How Much Longer Will Facebook Be Relevant?

So the question is—will Facebook be able to outpace its dropping popularity with new features and new applications, or is it doomed to the same fate as its predecessors?

For years, Facebook has been the golden child of social media. It’s outlived obsolete competitors like MySpace, it’s held a wider audience and greater utility than contemporaries like Twitter, and it’s even circulating enough advertising to make it a truly profitable company.

By all accounts, it’s one of the biggest powerhouses in tech, rivaling Google and Apple in terms of brand visibility, functional scope, and even earning potential.

But as we’ve learned from the digital world, not every great tech breakthrough lasts forever — in fact, most are merely fads, destined to die within years. Brands like MySpace and Yahoo, which are still around but are shadows of their former selves, are evidence of this.

Facebook’s popularity among teens and young adults is dropping consistently, year after year, yet they’re constantly trying to introduce new functionality and unearth new streams of revenue.

And, if it can outpace its falling popularity, how long will it be able to last?

The Popularity Problem

Obviously, as long as Facebook continues to have a dedicated user base, it will continue to remain relevant as a social media platform. Despite dropping popularity numbers among teens, it still has a dominant retention rate for users already signed up for the application. Still, if the next few generations consistently avoid Facebook in favor of newer, more innovative apps, it won’t be long before Facebook finds itself outdone.
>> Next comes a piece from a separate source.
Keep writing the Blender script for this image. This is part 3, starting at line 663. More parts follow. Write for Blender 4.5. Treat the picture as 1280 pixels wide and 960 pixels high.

There are three main reasons Facebook is falling out of style.

Trust and Safety

Because Facebook has taken some major hits from its privacy policy and concerns over the permanence of material posted on the platform, many users—not just teens—are avoiding the use of the platform. In order to keep their messages more private and rest assured that their personal information isn’t going to be used for unsavory purposes, people are venturing to more discreet, more confidential platforms for expression and interaction.

Evolving Engagement

The ways people are interacting with each other online are evolving. Facebook was created in an era when Internet access relied on a desktop or laptop computer, and the majority of shared experiences online were in text or link format. Today, everyone has at a tiny computer in their pocket –a smartphone—and can access a camera or video recorder at any time. People want to share their worlds visually, immediately, and easily—and while Facebook doesn’t lack these capabilities, there are other platforms that do this better.

An Old-World Image

You know teenagers. If their parents are doing something, it must be uncool. Today, most teenagers’ parents are using Facebook regularly, meaning teenagers are distancing themselves from the platform accordingly. Believe it or not, Facebook is starting to earn itself an image of being an “old world” technology, doomed to the kind of obsolescence that MySpace once faced in the breadth of new competition.

Facebook’s New Changes

Facebook isn’t taking this drop in popularity lying down. They’re listening to their users and are striving to make meaningful changes to the business and to the platform. In time, these changes could help sustain Facebook as a long-term player like Google or Apple, but they could also be the last-ditch efforts of a company doomed to irrelevance.

Integrated Video

Soon, Facebook will support videos shot with 360-degree cameras, including support for Oculus VR headsets. This is a major step forward for the app and could revolutionize the ways that people share experiences on the platform. It certainly meets the needs of younger audiences who need more visual, immediate ways of sharing information and experiences, but it’s still uncertain whether it will be as functional or as useful as some other competing apps.